§ **YOUR INSTRUCTIONS**: Write out the entire listing below exactly as it appears, minus any pictures.

BEGIN

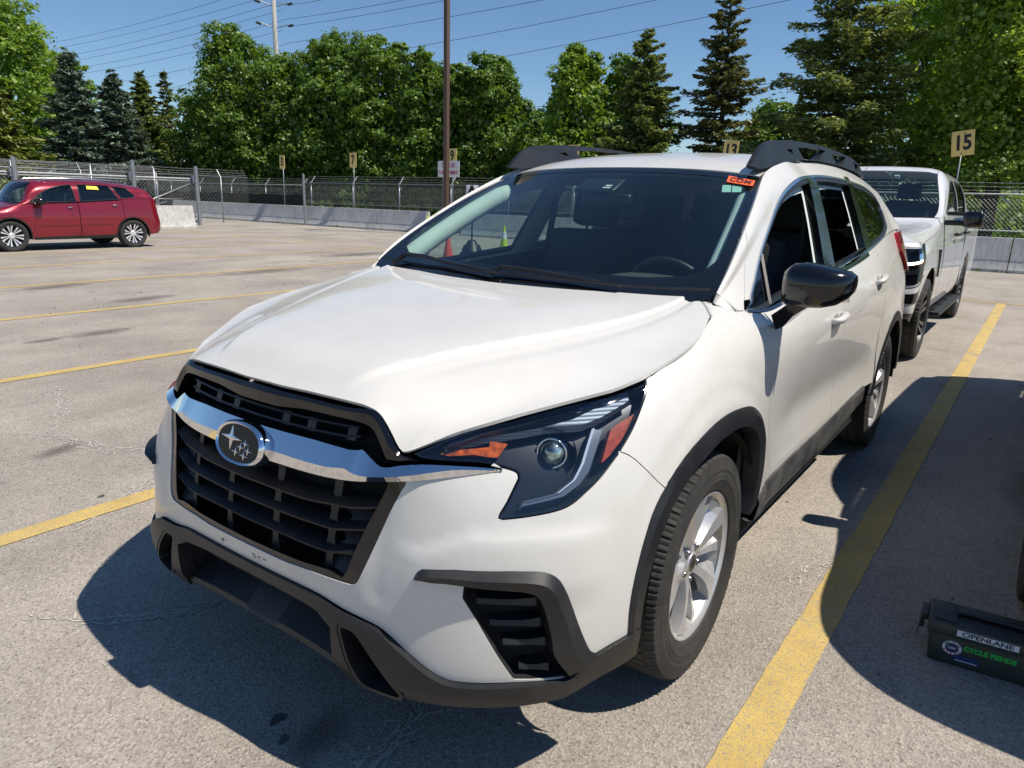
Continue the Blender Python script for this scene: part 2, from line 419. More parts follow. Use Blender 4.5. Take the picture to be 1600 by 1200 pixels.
for k in range(2): line(2.5,-12.3,1.195+2.937*(k+1),.12)
# thin cross line at the far end of the stalls
V=[(-12.42,-30,.004),(-12.33,-30,.004),(-12.33,12,.004),(-12.42,12,.004)]; o=mk('yellow_cross_line',V,[(0,1,2,3)],YP,None,smooth=False); o['kind']='structure'
# cracks: pale, crazed bands that wander over the asphalt
CRK=mat('pale_crack_filler',(.47,.44,.395),.95,var=.25,vscale=30)
zq=[0]
def crack(pts,seed,spread=.05,dens_=1.0,wd=.008):
    rs=np.random.RandomState(seed); P=resamp(np.array(pts,float),step=.02); mb=MB(); L_=[]
    for s_ in range(int(7*dens_)):
        off=rs.uniform(-spread,spread)*.6; st=rs.randint(0,max(1,len(P)//2)); en=st+rs.randint(len(P)//4,len(P)); cur=[]; o=np.array([off,off*.5]); 
        for q in P[st:en]:
            o=o*.96+rs.normal(0,.010,2); cur.append(q+o)
        L_.append(cur)
        for j in range(0,len(cur)-3,4):
            if rs.rand()<.45:
                a=np.array(cur[j]); d=rs.normal(0,.025,2); L_.append([a,a+d*.5,a+d+rs.normal(0,.006,2)])
    for cur in L_:
        for a,b in zip(cur[:-1],cur[1:]):
            if rs.rand()<.22: continue
            a=np.array(a);b=np.array(b); d=b-a; l=np.linalg.norm(d)
            if l<1e-5: continue
            n=np.array([-d[1],d[0]])/l*wd*rs.uniform(.25,1)/2
            zq[0]=(zq[0]+1)%97; z_=.0016+zq[0]*.000022
            mb.add([(*(a-n),z_),(*(a+n),z_),(*(b+n*.8),z_),(*(b-n*.8),z_)],[(0,1,2,3)])
    o=mk('asphalt_crack',mb.V,mb.F,CRK,None,smooth=False); o['kind']='structure'
crack([(1.25,-1.02),(1.10,-.84),(.95,-.70),(.75,-.60),(.5,-.5)],1,.05,1.3)
crack([(1.35,.55),(1.05,.45),(.85,.40),(.6,.38)],2,.04,1)
crack([(.55,-3.4),(.30,-3.0),(.20,-2.5),(-.1,-2.2),(-.5,-2.1),(-1.0,-2.35),(-1.6,-2.6)],3,.07,1.6)
crack([(.35,-3.0),(.15,-3.3),(-.05,-3.75),(-.2,-4.3)],4,.07,1.5)
crack([(-.15,-2.2),(.30,-1.9),(.62,-1.70),(.80,-1.62)],5,.08,1.6)
crack([(.95,1.02),(.80,1.10),(.62,1.14),(.55,1.13)],6,.03,1.2)
crack([(-.4,.9),(-1.0,1.1),(-1.6,1.5)],7,.03,.6)
crack([(-2.5,-4.6),(-4.2,-5.2),(-6,-6.1)],8,.06,1); crack([(-1.3,-6.9),(-2.1,-7.6),(-2.5,-8.8)],9,.06,1); crack([(-4.9,.9),(-5.1,2.4)],10,.02,.6); crack([(-12.3,-3),(-13,-9),(-14,-16)],11,.1,1)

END

§ **FULL SOLUTION**:
Continue the Blender Python script for this scene: part 2, from line 419. More parts follow. Use Blender 4.5. Take the picture to be 1600 by 1200 pixels.
for k in range(2): line(2.5,-12.3,1.195+2.937*(k+1),.12)
# thin cross line at the far end of the stalls
V=[(-12.42,-30,.004),(-12.33,-30,.004),(-12.33,12,.004),(-12.42,12,.004)]; o=mk('yellow_cross_line',V,[(0,1,2,3)],YP,None,smooth=False); o['kind']='structure'
# cracks: pale, crazed bands that wander over the asphalt
CRK=mat('pale_crack_filler',(.47,.44,.395),.95,var=.25,vscale=30)
zq=[0]
def crack(pts,seed,spread=.05,dens_=1.0,wd=.008):
    rs=np.random.RandomState(seed); P=resamp(np.array(pts,float),step=.02); mb=MB(); L_=[]
    for s_ in range(int(7*dens_)):
        off=rs.uniform(-spread,spread)*.6; st=rs.randint(0,max(1,len(P)//2)); en=st+rs.randint(len(P)//4,len(P)); cur=[]; o=np.array([off,off*.5]); 
        for q in P[st:en]:
            o=o*.96+rs.normal(0,.010,2); cur.append(q+o)
        L_.append(cur)
        for j in range(0,len(cur)-3,4):
            if rs.rand()<.45:
                a=np.array(cur[j]); d=rs.normal(0,.025,2); L_.append([a,a+d*.5,a+d+rs.normal(0,.006,2)])
    for cur in L_:
        for a,b in zip(cur[:-1],cur[1:]):
            if rs.rand()<.22: continue
            a=np.array(a);b=np.array(b); d=b-a; l=np.linalg.norm(d)
            if l<1e-5: continue
            n=np.array([-d[1],d[0]])/l*wd*rs.uniform(.25,1)/2
            zq[0]=(zq[0]+1)%97; z_=.0016+zq[0]*.000022
            mb.add([(*(a-n),z_),(*(a+n),z_),(*(b+n*.8),z_),(*(b-n*.8),z_)],[(0,1,2,3)])
    o=mk('asphalt_crack',mb.V,mb.F,CRK,None,smooth=False); o['kind']='structure'
crack([(1.25,-1.02),(1.10,-.84),(.95,-.70),(.75,-.60),(.5,-.5)],1,.05,1.3)
crack([(1.35,.55),(1.05,.45),(.85,.40),(.6,.38)],2,.04,1)
crack([(.55,-3.4),(.30,-3.0),(.20,-2.5),(-.1,-2.2),(-.5,-2.1),(-1.0,-2.35),(-1.6,-2.6)],3,.07,1.6)
crack([(.35,-3.0),(.15,-3.3),(-.05,-3.75),(-.2,-4.3)],4,.07,1.5)
crack([(-.15,-2.2),(.30,-1.9),(.62,-1.70),(.80,-1.62)],5,.08,1.6)
crack([(.95,1.02),(.80,1.10),(.62,1.14),(.55,1.13)],6,.03,1.2)
crack([(-.4,.9),(-1.0,1.1),(-1.6,1.5)],7,.03,.6)
crack([(-2.5,-4.6),(-4.2,-5.2),(-6,-6.1)],8,.06,1); crack([(-1.3,-6.9),(-2.1,-7.6),(-2.5,-8.8)],9,.06,1); crack([(-4.9,.9),(-5.1,2.4)],10,.02,.6); crack([(-12.3,-3),(-13,-9),(-14,-16)],11,.1,1)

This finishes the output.